David Mirisch comes from an old and distinguished show business family. His grandfather, father, and uncles are all in the business and among them have received numerous Oscars. Our Mirisch now runs David Mirisch Enterprises, which he describes as an international promotional firm. His offices are on the third floor of a low, nondescript office building on Beverly Drive, not far from, but on the less glamorous side of, Wilshire Boulevard. Here also are the offices of the WPAA, or the World Professional Arm-wrestling Association.

Inside the door is a small waiting room containing a small secretary’s desk with bottles of nail polish standing by the typewriter. Along the walls are black and white photographs, some of actors and actresses and others of brawny guys arm-wrestling. Posters for racquetball and tennis promotions are mixed among the photographs. When I walked in to call on Mirisch, a tall, thin, rather handsome young man appeared, then disappeared back into the offices to tell Mirisch I was there.
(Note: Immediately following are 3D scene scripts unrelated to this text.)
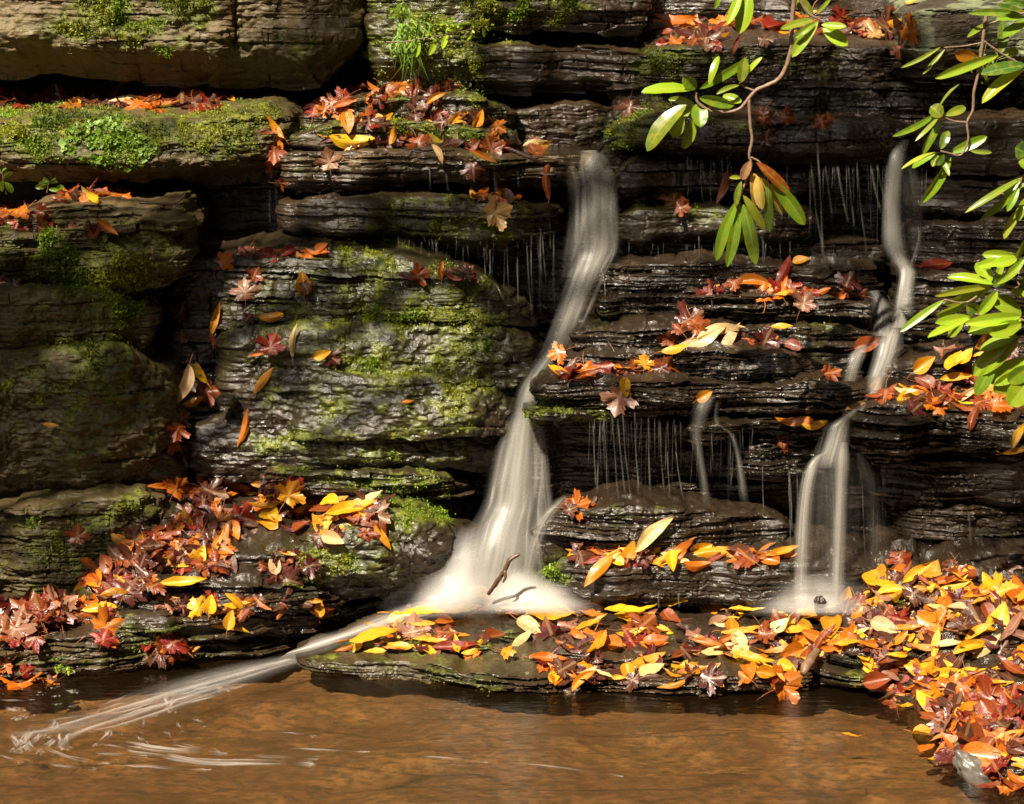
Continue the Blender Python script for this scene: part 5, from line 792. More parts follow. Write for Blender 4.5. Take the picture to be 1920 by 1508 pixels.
co, fl = join(parts); me = raw_mesh('drips', co, fl); smooth(me); uvs(me, np.vstack(Ud)); vattr(me, 'dens', np.clip(np.concatenate(Dd) * 1.15, 0, 3)); vattr(me, 'rim', np.concatenate(Rd)); o = obj('drips', me, M_SILK); tag(o, 'hair thin curtains of dripping water under the ledges', 'drips', kind='stuff')
# ================================================================ STONES AND STICKS
def stone(name, label, px, py, hx, hy, Y=None, z=None, seed=1, mat=None, cat='stone', squash=.8, rough=.12, group=None, skew=0.):
    loc = onz(px, py, z) if z is not None else Vector(P(px, py, Y)); t = (loc - CV).length / FPX
    u, v = np.meshgrid(np.linspace(0, 2 * np.pi, 48, endpoint=False), np.linspace(.02, np.pi - .02, 30), indexing='ij')
    d = np.stack([np.cos(u) * np.sin(v), np.sin(u) * np.sin(v), np.cos(v)], -1); r = 1 + rough * fbm(d[..., 0] * 1.6, d[..., 1] * 1.6, d[..., 2] * 1.6, seed, 4) * 1.6 + .02 * fbm(d[..., 0] * 9, d[..., 1] * 9, d[..., 2] * 9, seed + 3, 3)
    co = d * r[..., None] * np.array([hx * t, hx * t * squash, hy * t]); co[..., 2] += skew * co[..., 0]; co = co.reshape(-1, 3) + np.array(loc); m = 30
    f = grid_faces(48, m); wrapf = np.stack([47 * m + np.arange(m - 1), 47 * m + np.arange(1, m), np.arange(1, m), np.arange(m - 1)], 1)
    me = raw_mesh(name, co, np.vstack([f, wrapf])); smooth(me, 50); ms = field(MOSS, *proj(co), 3); vattr(me, 'moss', ms * .8); vattr(me, 'dry', np.zeros(len(co))); o = obj(name, me, mat or M_WET); tag(o, label, cat, group); return o
s = NT('grey_cobble'); v_ = s.coords(); col = s.ramp(s.noise(s.coords((1, 1, 3)), 18, 5, .6), [(.3, (.06, .05, .038)), (.55, (.12, .105, .085)), (.75, (.20, .18, .15))])
b = s.n('ShaderNodeBsdfPrincipled', i_Roughness=.38); s.l(col, b.inputs['Base Color']); bp = s.n('ShaderNodeBump', i_Strength=.4, i_Distance=.004); s.l(s.noise(v_, 60, 4, .6), bp.inputs['Height']); s.l(bp.outputs[0], b.inputs['Normal']); s.l(b.outputs[0], s.out.inputs[0]); M_COB = s.m
stone('cobble', 'smooth grey cobble at the bottom right corner of the pool', 1836, 1452, 44, 30, z=.005, seed=14, mat=M_COB, rough=.24, skew=-.55)
stone('stone', 'small rough grey stone at the front waterline of the slab', 1078, 1298, 32, 14, z=-.005, seed=5, mat=M_BRN, squash=.7, rough=.2)
stone('stone', 'black shiny stone standing in the foam under the right fall', 1538, 1136, 12, 20, Y=-.56, seed=7, rough=.2)
stone('stone', 'wet blue grey stone under the leaf clump on the central outcrop', 424, 750, 21, 13, Y=-.16, seed=9, squash=1.2)
prng = np.random.RandomState(8)
for i, (x, y) in enumerate([(1655, 0), (0, 0)][:0]): pass
def bark(name, c1, c2, rough=.5):
    s = NT(name); col = s.mix(s.noise(s.coords((1, 1, 1)), 40, 5, .6), C4(c1), C4(c2)); b = s.n('ShaderNodeBsdfPrincipled', i_Roughness=rough); s.l(col, b.inputs['Base Color'])
    bp = s.n('ShaderNodeBump', i_Strength=.6, i_Distance=.004); s.l(s.noise(s.coords(), 90, 4, .6), bp.inputs['Height']); s.l(bp.outputs[0], b.inputs['Normal']); s.l(b.outputs[0], s.out.inputs[0]); return s.m
M_STICK = bark('wet_bark', (.035, .018, .010), (.14, .07, .035), .35); M_TWIG = bark('grey_brown_bark', (.10, .06, .035), (.26, .16, .10)); M_BLACK = bark('black_wet_bark', (.010, .008, .006), (.04, .03, .022), .2)
def stick(name, label, pts, rad, mat, cat='stick', seg=8):
    p = curve_pts([P(x, y, Y) for x, y, Y in pts], 24); u = np.linspace(0, 1, 24); r = np.interp(u, np.linspace(0, 1, len(rad)), rad) * 6.6 / FPX
    co, f = tube(p, r, seg, .35, int(pts[0][0])); me = raw_mesh(name, co, f); smooth(me); o = obj(name, me, mat); tag(o, label, cat); return o
o = stick('branch', 'crooked brown branch leaning out of the foam at the foot of the main fall', [(916, 1114, -.42), (930, 1094, -.44), (945, 1072, -.46), (956, 1050, -.46), (974, 1040, -.46)], [3.5, 4.5, 4, 4.5, 3], M_STICK)
p = curve_pts([P(946, 1070, -.465), P(948, 1082, -.47), P(943, 1092, -.47)], 8); co, f = tube(p, np.linspace(.006, .003, 8), 6); me = raw_mesh('side_twig', co, f); smooth(me); obj('side_twig', me, M_STICK, o)
stick('stick', 'short brown stick lying on leaves just left of the main fall top', [(956, 280, .05), (975, 288, .04), (998, 298, .03), (1018, 306, .03)], [5, 5, 4, 2], M_STICK)
stick('stick', 'curved black stick across the top of the main fall', [(1122, 284, .06), (1130, 270, .05), (1142, 264, .05), (1158, 258, .06)], [4, 5, 5, 2], M_BLACK)
stick('twig', 'bent orange brown twig on the left tower slab edge', [(262, 380, -.2), (290, 382, -.21), (325, 381, -.21), (343, 372, -.2)], [2.5, 2.5, 2.2, 1.5], M_STICK)
stick('broken_stick', 'broken stick end poking out of rust leaves at the slab edge', [(1505, 1264, -.83), (1512, 1250, -.81), (1522, 1236, -.78), (1532, 1222, -.73)], [6, 9, 9, 7], bark('pale_broken_wood', (.07, .035, .02), (.26, .15, .08)))
TW = [(1140, 640, 1160, 690, 'fourth thin step of the middle cascade'), (1126, 500, 1135, 560, 'top of the middle cascade'), (498, 235, 540, 262, 'gap right of the liverwort ledge'), (640, 165, 655, 190, 'uppermost ledge at upper middle'), (755, 160, 770, 185, 'grass tuft'), (240, 165, 250, 195, 'top left ledge'), (305, 160, 322, 182, 'right end of the top left leaves'), (440, 205, 468, 235, 'corner of the liverwort ledge')]
for x0, y0, x1, y1, w in TW:
    a, b_ = hit(x0, y0)[0], hit(x1, y1)[0]; d = (CV - b_).normalized() * .02
    co, f = tube(curve_pts([b_ + d * .3, (a + b_) / 2 + d + Vector((.004, 0, .006)), a + d * 1.5], 10), np.linspace(.0026, .0014, 10), 5); me = raw_mesh('twig', co, f); smooth(me); o = obj('twig', me, M_STICK); tag(o, f'thin bare leaf stalk lying near the {w}', 'twig', 'bare stalks and twigs')

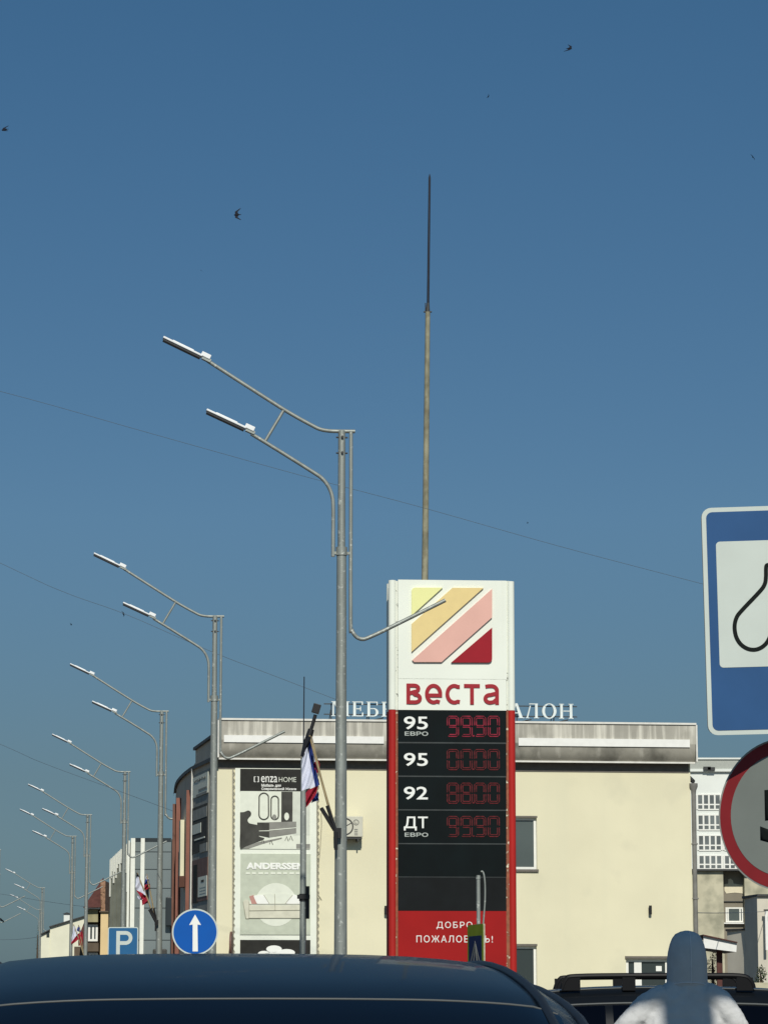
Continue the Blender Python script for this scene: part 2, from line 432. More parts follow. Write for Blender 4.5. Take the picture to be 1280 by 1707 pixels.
def holed_wall(mb, x0, x1, z0, z1, holes, y=0.0, depth=0.2):
    """front sheet with rectangular openings and their reveals."""
    xs = sorted({x0, x1, *[h[0] for h in holes], *[h[1] for h in holes]})
    zs = sorted({z0, z1, *[h[2] for h in holes], *[h[3] for h in holes]})
    for i in range(len(xs) - 1):
        for k in range(len(zs) - 1):
            cx, cz = (xs[i] + xs[i + 1]) / 2, (zs[k] + zs[k + 1]) / 2
            if any(h[0] < cx < h[1] and h[2] < cz < h[3] for h in holes): continue
            mb.add([(xs[i], y, zs[k]), (xs[i + 1], y, zs[k]), (xs[i + 1], y, zs[k + 1]), (xs[i], y, zs[k + 1])], [(0, 1, 2, 3)])
    for (a, b2, c, d) in holes:
        mb.add([(a, y, c), (a, y + depth, c), (a, y + depth, d), (a, y, d)], [(0, 1, 2, 3)])
        mb.add([(b2, y, c), (b2, y, d), (b2, y + depth, d), (b2, y + depth, c)], [(0, 1, 2, 3)])
        mb.add([(a, y, d), (a, y + depth, d), (b2, y + depth, d), (b2, y, d)], [(0, 1, 2, 3)])
        mb.add([(a, y, c), (b2, y, c), (b2, y + depth, c), (a, y + depth, c)], [(0, 1, 2, 3)])
    return mb

# ------------------------------------------------------------------ ground
tag(MB().add([(-3000, -60, 0), (3000, -60, 0), (3000, 3000, 0), (-3000, 3000, 0)], [(0, 1, 2, 3)]).build('ground', M['asphalt']), kind='structure')
HD = Vector((-0.1335, 0.991, 0)); HR = Vector((0.991, 0.1335, 0))      # road heading and its right
def strip(name, m, off0, off1, s0, s1, z0, z1):
    pts = []
    for (s_, o_) in ((s0, off0), (s0, off1), (s1, off1), (s1, off0)):
        p = HD * s_ + HR * o_; pts.append((p.x, p.y))
    return MB().prism(pts, z0, z1).build(name, m)
tag(strip('road', M['road'], -7.5, 5.2, -40, 420, -0.2, 0.004), kind='structure')
tag(strip('kerb', M['kerb'], 5.2, 5.36, 34, 420, -0.2, 0.14), kind='structure')
tag(strip('pavement', M['paving'], 5.36, 8.0, 34, 420, -0.2, 0.13), kind='structure')
lm = MB()
for k in range(24):
    pts = []
    for (s_, o_) in ((k * 9, -1.2), (k * 9, -1.08), (k * 9 + 3, -1.08), (k * 9 + 3, -1.2)):
        p = HD * s_ + HR * o_; pts.append((p.x, p.y, 0.008))
    lm.add(pts, [(3, 2, 1, 0)])
tag(lm.build('road_marking', M['line_paint']), kind='structure')

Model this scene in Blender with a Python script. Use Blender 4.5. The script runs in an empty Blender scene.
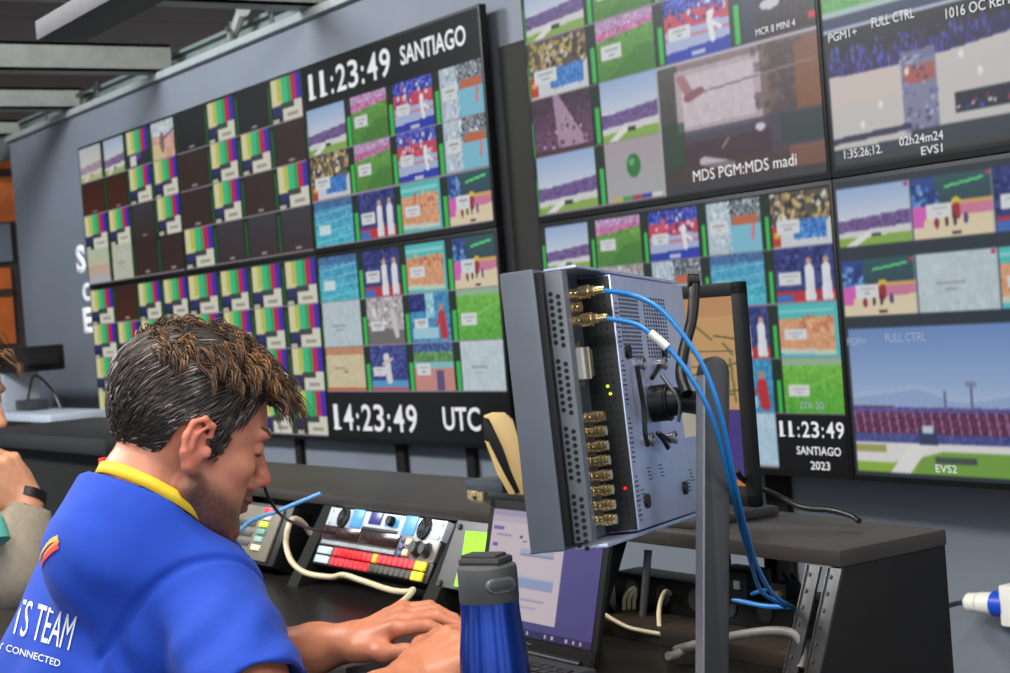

As I waited, I could hear Mirisch talking on the telephone. “André,” he said, “do you want a fabulous, beautiful girl who has waitress experience?” After a brief silence he asked someone in his office, “How much experience do you have?”

“Two years.”

“Two years. All right, I’ll send her right over. Oh, she’s wonderful. Okay, okay. I love you, too. Good-bye.”

Then the girl asked him some questions. “Oh, it’s a steak and salad kind of place,” he said. “You know, average check ten, fifteen dollars. You’ll make about fifty, sixty dollars a night.”

After a few moments’ further conversation and the smack of kisses, Mirisch emerged with the young woman on his arm. She had an average blonde prettiness and was wearing a simple black dress. “Hey, Mr. Curtis,” he said. “I’d like you to meet my latest discovery.” She looked back and forth between Mirisch and me. Who was I? “He’s a writer from Texas,” Mirisch said. “He’s here doing a magazine article.”

“Oh,” she said, still confused as to what degree of attention she should pay me. “Nice to have met you.”